According to officials at IRMA, the institute has been using its own entrance exam for admission ever since it began operations in 1979. “This exam helps us admit the kind of student the programme needs. The five admission tests designated by the AICTE cannot help us in this purpose. Yes, even the IRMA exam has Quant but we also check for other qualities which tell us whether the applicant is in tune with the IRMA thinking.”
The spokesperson added that even the GDs are styled in a way that check whether applicants are open to working for the rural and co-operative cause either in a rural setting or urban. “We can’t take an exam like CMAT and take in people from a general counselling pool. Our pool has to be dedicated.”

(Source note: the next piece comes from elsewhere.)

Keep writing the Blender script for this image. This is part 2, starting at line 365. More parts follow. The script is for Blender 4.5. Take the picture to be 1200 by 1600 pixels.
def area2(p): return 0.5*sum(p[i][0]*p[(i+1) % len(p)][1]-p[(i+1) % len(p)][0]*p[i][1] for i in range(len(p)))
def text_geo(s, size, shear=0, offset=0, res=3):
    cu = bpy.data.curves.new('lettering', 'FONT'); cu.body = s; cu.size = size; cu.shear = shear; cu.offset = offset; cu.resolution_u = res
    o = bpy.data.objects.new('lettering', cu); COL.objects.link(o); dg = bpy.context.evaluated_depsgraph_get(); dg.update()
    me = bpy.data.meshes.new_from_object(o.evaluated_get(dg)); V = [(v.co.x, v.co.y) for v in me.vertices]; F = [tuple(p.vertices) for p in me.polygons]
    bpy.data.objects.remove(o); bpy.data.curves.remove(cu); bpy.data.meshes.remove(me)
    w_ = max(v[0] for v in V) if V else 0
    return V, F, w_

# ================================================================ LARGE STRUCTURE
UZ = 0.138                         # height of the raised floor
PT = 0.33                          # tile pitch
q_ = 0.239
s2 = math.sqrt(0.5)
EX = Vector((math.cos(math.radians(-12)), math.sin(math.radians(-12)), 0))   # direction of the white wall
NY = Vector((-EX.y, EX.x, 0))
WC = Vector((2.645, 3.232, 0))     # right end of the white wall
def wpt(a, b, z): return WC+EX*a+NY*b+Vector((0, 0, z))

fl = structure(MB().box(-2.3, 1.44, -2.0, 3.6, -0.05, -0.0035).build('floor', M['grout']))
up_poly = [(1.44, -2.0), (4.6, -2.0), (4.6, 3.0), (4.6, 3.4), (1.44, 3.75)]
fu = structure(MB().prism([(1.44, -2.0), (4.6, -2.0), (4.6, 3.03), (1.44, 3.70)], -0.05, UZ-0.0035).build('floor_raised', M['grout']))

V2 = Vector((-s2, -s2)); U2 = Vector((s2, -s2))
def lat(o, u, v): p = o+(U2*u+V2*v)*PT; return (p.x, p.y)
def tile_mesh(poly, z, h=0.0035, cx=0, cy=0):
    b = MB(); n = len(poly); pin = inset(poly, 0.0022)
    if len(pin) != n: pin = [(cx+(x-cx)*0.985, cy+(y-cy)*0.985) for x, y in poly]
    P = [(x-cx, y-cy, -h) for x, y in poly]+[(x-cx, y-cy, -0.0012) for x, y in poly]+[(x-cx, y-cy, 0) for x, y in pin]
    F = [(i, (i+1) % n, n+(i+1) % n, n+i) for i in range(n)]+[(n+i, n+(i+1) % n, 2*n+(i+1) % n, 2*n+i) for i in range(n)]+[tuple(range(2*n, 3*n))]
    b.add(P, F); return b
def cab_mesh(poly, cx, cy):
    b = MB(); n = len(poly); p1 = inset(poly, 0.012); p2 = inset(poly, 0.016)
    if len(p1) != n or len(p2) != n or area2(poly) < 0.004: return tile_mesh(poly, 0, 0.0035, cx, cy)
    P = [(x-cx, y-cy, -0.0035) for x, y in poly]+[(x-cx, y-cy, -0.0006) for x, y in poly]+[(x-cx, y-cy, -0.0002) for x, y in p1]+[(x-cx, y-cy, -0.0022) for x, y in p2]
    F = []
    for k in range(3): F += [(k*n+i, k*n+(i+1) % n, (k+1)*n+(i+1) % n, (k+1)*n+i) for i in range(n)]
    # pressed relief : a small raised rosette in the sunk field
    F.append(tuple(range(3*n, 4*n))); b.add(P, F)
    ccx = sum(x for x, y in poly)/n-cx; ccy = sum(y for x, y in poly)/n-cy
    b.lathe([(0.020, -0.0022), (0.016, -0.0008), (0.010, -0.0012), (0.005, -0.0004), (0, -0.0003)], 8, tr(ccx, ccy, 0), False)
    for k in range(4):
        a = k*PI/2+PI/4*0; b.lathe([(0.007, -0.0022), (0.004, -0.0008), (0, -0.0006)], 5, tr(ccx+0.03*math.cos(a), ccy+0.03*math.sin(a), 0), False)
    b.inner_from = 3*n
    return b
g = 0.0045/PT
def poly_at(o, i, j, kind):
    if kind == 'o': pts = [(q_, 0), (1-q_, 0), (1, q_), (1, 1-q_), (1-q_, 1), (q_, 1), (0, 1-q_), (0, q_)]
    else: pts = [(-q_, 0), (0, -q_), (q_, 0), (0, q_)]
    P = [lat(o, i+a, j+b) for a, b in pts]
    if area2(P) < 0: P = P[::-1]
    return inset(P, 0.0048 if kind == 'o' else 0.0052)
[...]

IRMA, when established, hoped to groom and provide professional managerial support to Operations Flood implemented by the National Dairy Development Board. It was felt then that those who apply to the Indian Institutes of Management and other business schools would shy away from working for the co-operative sector and rural causes. This bent of mind exists, in many ways, even today.
As per IRMA’s website, the Admission Test will be conducted on November 11, 2012 as previously announced and across 27 centers across India.
The written test will be of 200 marks, comprising four sections: analytical reasoning (60 marks), quantitative ability (50 marks), English comprehension (50 marks), and issues of social concern (40 marks).
The website further states that admissions for 2013-15 batch will be a compilation of three separate qualifying procedures. IRMA results would be an aggregate of the written exam, interview and presentation of an essay.
Incidentally, IRMA’s test scores are additionally used by other institutes such as the rural management programme of the Xavier Institute of Management, Bhubaneswar (XIMB), Institute of Rural Management (IRM), Jaipur, KIIT School of Rural Management, Bhubaneswar and Entrepreneurship Development Institute of India (EDI), Gandhinagar.

Much will depend on what the court decides at the end of the month. If the verdict does go in favour of the institute, it would be interesting to see what other institutes which have/had their own entrance exams do.